Alexandra Lange | Essays

Wives of the Architects

Gregory Ain House Model. Photographed by Ezra Stoller/ESTO.

She tried to open the kitchen window. It was stuck. She knew it was stuck. It had been stuck since the summer, two summers ago. In fact, she had known it would be stuck when her husband showed her the plan for the kitchen. The window rested on the countertop, set into a groove. The countertop was wood. The window in question was behind the sink, so the countertop got wet every day and, particularly in summer, the wood expanded and stuck to the window. Stuck like some adhesive not yet invented. Sometimes she considered sending her coffee cup through the window, but it was kind of expensive ($18), and if it were to break and they were to have not enough coffee cups she would be the one to have to drink coffee out of a glass. Or not at all. He would not notice its absence. He would probably notice the window, were it to break. But he would have to replace it the same way. That was the design. A sill would destroy everything.

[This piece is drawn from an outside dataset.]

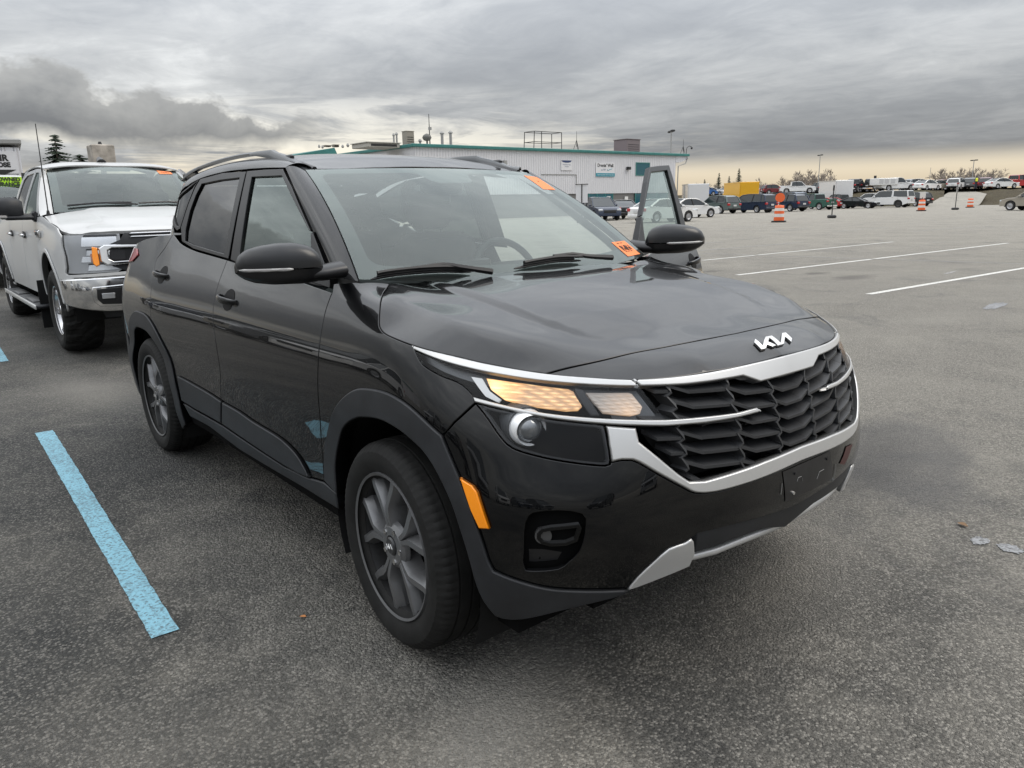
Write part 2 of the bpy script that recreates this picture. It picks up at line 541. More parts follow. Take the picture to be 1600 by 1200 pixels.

She washed the dishes, trying not to break any. They couldn’t really afford more. The kids had broken several (he did not believe in plastic). But all the cabinets were glass, and anything less nice would make the whole kitchen look bad. She had promised to hide them in the closet, should anyone come over, but he just looked at her. He had never been in the closet (that’s where the food and the paper towel and the garbage bags were). He had not been there when the dishes were broken, either, but he had noticed the shards in the trash when he threw out his mail that night.

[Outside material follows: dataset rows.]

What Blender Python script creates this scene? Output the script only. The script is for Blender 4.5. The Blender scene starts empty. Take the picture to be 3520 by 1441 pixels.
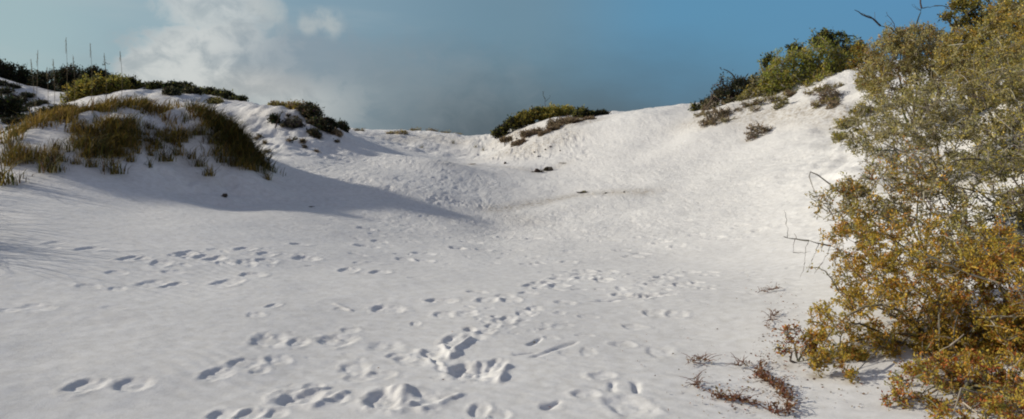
import bpy, math, random
import numpy as np
from mathutils import Vector

random.seed(7)
RNG = np.random.default_rng(11)
S = bpy.context.scene
COL = S.collection
F = 1750.0            # focal length in units of a 2576 px wide frame
CX, HZ, EYE = 1288.0, 372.0, 1.6

# ------------------------------------------------------------------ helpers
def at(px, py, Y):
    """survey of the photograph: a picture bearing and a distance give a place in the dunes"""
    return np.array([(px - CX) / F * Y, Y, EYE - (py - HZ) / F * Y])

def hash2(ix, iy, s):
    h = np.sin(ix * 127.1 + iy * 311.7 + s * 74.7) * 43758.5453
    return h - np.floor(h)

def vnoise(x, y, s=0):
    ix, iy = np.floor(x), np.floor(y)
    fx, fy = x - ix, y - iy
    fx = fx * fx * fx * (fx * (fx * 6 - 15) + 10); fy = fy * fy * fy * (fy * (fy * 6 - 15) + 10)
    a, b = hash2(ix, iy, s), hash2(ix + 1, iy, s)
    c, d = hash2(ix, iy + 1, s), hash2(ix + 1, iy + 1, s)
    return (a * (1 - fx) + b * fx) * (1 - fy) + (c * (1 - fx) + d * fx) * fy - 0.5

def fbm(x, y, s=0, o=3):
    r, a, f = 0, 1, 1
    for k in range(o):
        r = r + a * vnoise(x * f + 17.3 * k, y * f - 9.1 * k, s + k); a *= .5; f *= 2.03
    return r

def sstep(a, b, x):
    t = np.clip((x - a) / (b - a), 0, 1)
    return t * t * (3 - 2 * t)

# ------------------------------------------------------------------ terrain
CTRL = []
def G(Y, *pairs):
    for px, z in pairs:
        CTRL.append((px, Y, z))
G(2.5, (-600, .15), (0, .08), (1288, 0), (2576, .10), (3200, .3))
G(4.5, (-600, .3), (0, .12), (650, .03), (1288, 0), (1900, 0), (2300, .08), (2576, .16), (3200, .6))
G(8, (-600, .62), (0, .42), (500, .2), (900, .06), (1288, 0), (1700, 0), (2000, .12), (2300, .5), (2576, 1.0), (3200, 1.7))
G(11, (-600, .95), (0, .78), (500, .42), (900, .06), (1288, -.14), (1700, -.1), (2000, .28), (2250, .9), (2576, 1.9), (3200, 2.9))
G(14, (700, .36), (950, .02), (1200, -.22), (1500, -.16), (1800, .2), (2000, .72), (2200, 1.5), (2576, 3.0), (3200, 4))
def P(*pts):
    for px, py, Y in pts:
        CTRL.append((px, Y, EYE - (py - HZ) / F * Y))
# near left dune: foot, crest, hollow behind
P((0, 478, 12), (140, 440, 13), (290, 447, 13.6), (420, 442, 14.6), (540, 452, 15.6), (680, 458, 16.6), (-300, 500, 11.5))
P((-300, 415, 12.8), (0, 372, 13.9), (80, 335, 14.4), (150, 308, 15), (220, 288, 15.6), (310, 276, 16.5), (400, 290, 16.8),
  (470, 284, 17), (560, 310, 17.4), (610, 365, 17.7), (655, 420, 17.7))
P((0, 425, 19), (300, 340, 20.5), (470, 340, 21), (600, 390, 21), (-300, 430, 18))
# the dune behind it
P((30, 345, 24), (200, 262, 28), (100, 280, 30), (250, 268, 27), (300, 240, 28), (400, 255, 28), (460, 224, 32), (540, 244, 31), (620, 264, 29),
  (700, 266, 27), (770, 282, 26), (830, 318, 26), (880, 342, 27.5))
P((650, 320, 24), (720, 335, 23.5), (800, 372, 23), (700, 385, 21), (760, 400, 20), (850, 415, 21), (980, 383, 25), (1080, 400, 23.5), (930, 392, 23.5), (950, 440, 19), (1000, 500, 17))
P((0, 190, 36), (100, 248, 38), (250, 246, 40), (-300, 170, 34), (-600, 200, 32))
# far mounds and the gap
P((900, 330, 38), (960, 330, 40), (1000, 337, 38), (1060, 326, 42), (1130, 337, 42), (1200, 350, 46), (1235, 344, 43))
P((1000, 370, 32), (1100, 385, 32), (1200, 392, 33), (1250, 402, 29))
# right centre mound and the bare crest
P((1260, 334, 38), (1320, 314, 37), (1380, 298, 36), (1440, 288, 35), (1520, 296, 33), (1560, 287, 31.5), (1640, 273, 30), (1700, 268, 29.5), (1735, 276, 29))
P((1330, 345, 31), (1300, 375, 30), (1420, 330, 30), (1370, 430, 25), (1500, 380, 26), (1600, 350, 26), (1700, 350, 25), (1460, 487, 20),
  (1600, 450, 20.5), (1750, 450, 19), (1300, 480, 21), (1250, 545, 17), (1500, 560, 15.5), (1800, 520, 15), (1200, 570, 15.8))
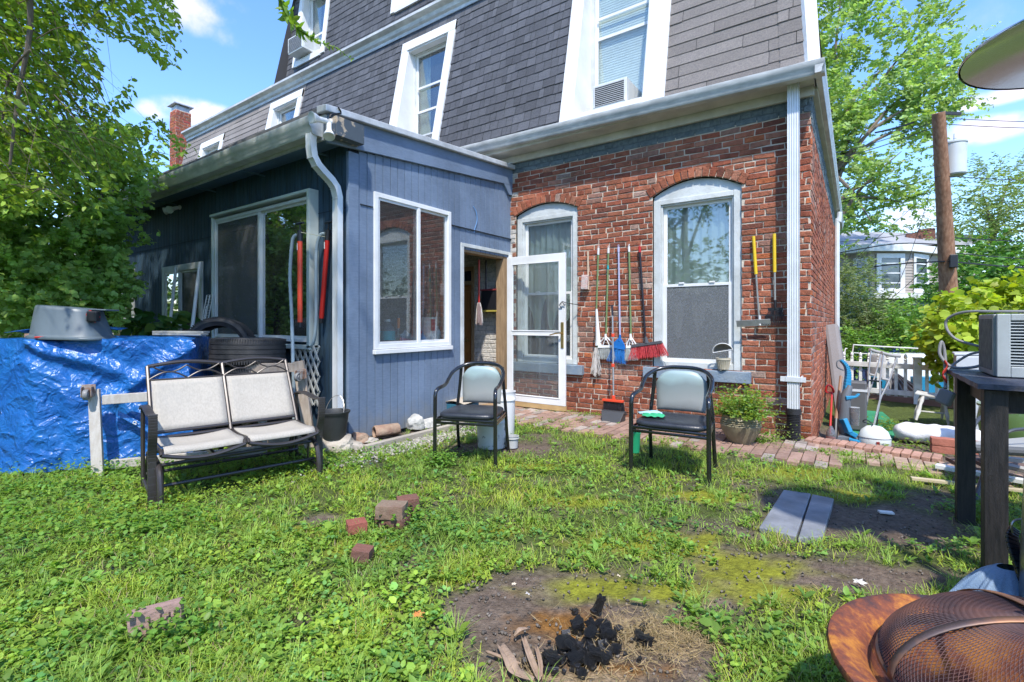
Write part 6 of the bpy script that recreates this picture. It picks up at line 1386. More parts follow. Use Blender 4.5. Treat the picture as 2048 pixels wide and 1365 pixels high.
# ================================================================ lower yard at the right
LZ = -.15
Z2 = lambda x, y, z=LZ: PZ(x, y, z)
m_vgrey = mk('vacuum_grey', (.12, .13, .14), .4); m_vblue = mk('vacuum_blue', (.02, .21, .38), .35, grime=.06); m_vclear = mkglass('vacuum_bin', (.45, .42, .40), 1, .12)
# grey rolled cushion leaning on the side wall
t = thing('foam_roll', 'long grey fabric roll leaning on the brick side wall', 'roll', tuple(Z2(1688, 842))); a = PD(1663, 652, 7.5); b = Z2(1690, 850); m = MB()
m.beam(a, b, .19, .13, (0, 1, 0)); m.build('cover', mk('grey_upholstery', (.20, .185, .18), .9, bump=.3, bscale=200, grime=.15), t, bevel=.05)
# upright vacuum
bx = Z2(1700, 886); t = thing('upright_vacuum', 'blue and grey upright carpet cleaner beside the brick side wall', 'vacuum cleaner', tuple(bx)); d0 = (bx-_C).dot(_F)
Dp = lambda x, y, dd=0: PD(x, y, d0+dd)
m = MB(); m.hexa([Dp(1672, 884, -.1), Dp(1722, 889, -.1), Dp(1718, 880, .15), Dp(1676, 878, .15), Dp(1676, 872, -.1), Dp(1718, 876, -.1), Dp(1712, 866, .12), Dp(1680, 866, .12)]); m.build('foot', m_vgrey, t, bevel=.01)
m = MB(); m.tube([Dp(1690, 872), Dp(1686, 850), Dp(1690, 820), Dp(1692, 790), Dp(1700, 772)], [.05, .065, .055, .05, .03], 12); m.build('body', m_vgrey, t, smooth=True)
m = MB(); m.tube([Dp(1708, 850, -.05), Dp(1708, 815, -.05)], [.048, .055], 16); m.tube([Dp(1708, 850, -.05), Dp(1708, 838, -.05)], [.03, .035], 12); m.build('dirty_water_tank', m_vclear, t, smooth=True)
m = MB(); m.tube([Dp(1708, 848, -.045), Dp(1708, 826, -.045)], .038, 12); m.build('tank_filter', mk('taupe_filter', (.30, .23, .19), .8), t, smooth=True)
m = MB(); nk = smoothpath([Dp(1691, 800, .02), Dp(1694, 772, .02), Dp(1696, 748, .02), Dp(1692, 732, .02), Dp(1682, 721, .02)], 4)
for i, (p, q_) in enumerate(zip(nk, nk[1:])): w_ = .075-.05*i/len(nk); m.beam(p, q_+(q_-p)*.12, .05, w_, tuple(_R))
m.beam(Dp(1690, 796, -.03), Dp(1712, 794, -.05), .06, .045, (0, 0, 1), w2=.035, h2=.02); m.beam(Dp(1710, 795, -.05), Dp(1718, 788, -.05), .035, .02, (0, 0, 1))
m.beam(Dp(1686, 838, -.05), Dp(1698, 866, -.09), .08, .05, tuple(_R)); m.beam(Dp(1694, 862, -.08), Dp(1712, 872, -.1), .07, .05, (0, 0, 1)); m.hexa([Dp(1697, 882, -.12), Dp(1722, 888, -.14), Dp(1718, 880, 0), Dp(1700, 875, 0), Dp(1698, 876, -.12), Dp(1720, 883, -.14), Dp(1716, 875, 0), Dp(1700, 869, 0)]); m.build('blue_trim', m_vblue, t, bevel=.008)
m = MB(); m.tube(smoothpath([Dp(1681, 720), Dp(1674, 724), Dp(1675, 735), Dp(1687, 741)], 4), .008, 6); m.build('cord_hook', m_vgrey, t, smooth=True)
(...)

She went to the closet and got out the Swiffer. He did not know it was in there either. He had bought her a handmade broom to sweep the floor after meals. It swept very well, but there was no way to sweep up the bristles it dropped afterwards. The Swiffer worked better but it was green. No, teal. It was not a green that should have been admitted to the house. So she kept the broom next to the closet, resting against the little rest he had installed for it, so as not to mar the plaster and used the Swiffer once a day, at lunchtime. He had never been home for lunch. Dinner either. Not since the kids. He said the end of the workday was his time to sketch.

She had seen the plans for his latest house. It had wooden counters too. The client had come over one day, opened all the cabinets (but not the closet) and approved a counter just like theirs. She had been about to mention the window, but he whisked the client into the living room. Something about the coffee table. Theirs was new. Or it had been, when they got married. The client wanted vintage.

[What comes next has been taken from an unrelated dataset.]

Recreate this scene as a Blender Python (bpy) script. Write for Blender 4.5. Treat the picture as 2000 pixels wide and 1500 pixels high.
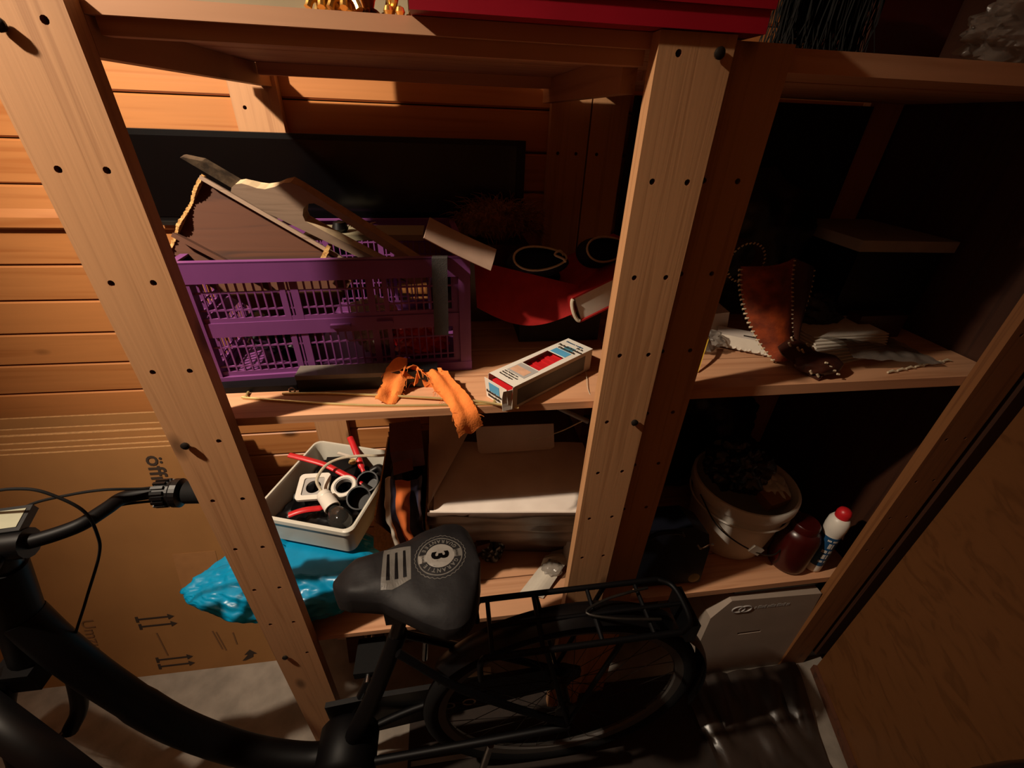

The beginning of a short story I have been writing in my head for years.

Inspired by Unhappy Hipsters.

And Remodelista.

And the poor wives of midcentury architects, alone in the suburbs with their kids and their architecture.

Also see Lewis Mumford, Not for Internal Use, The New Yorker, August 26, 1950 on Gregory Ain’s House in the Museum Garden.

Posted in: Arts + Culture

Comments [2]

ah you have plagiarised my life if not my words. Depressingly true and yet funny and wise. This is perfect - the tone, the voice, are just right.
You must continue. I can see it won't be a short story.
Some of my own thoughts on architects wives are recorded in a blog (far less elegant than yours):

liz ferrier

This is too funny! Both my husband and I are architects. We have wood counters, a handmade broom and no swiffer. I can not begin to list the things that have not been "improved" in our house because we like it authentic and "just so." We like to keep things honest in our 100 year old Tudor but the neighbors don't like the moss on our stucco and the lichen on the slate roof. I think we are the only living souls with crumbling interior plaster and brand new storm/screen windows that require a handyman to install.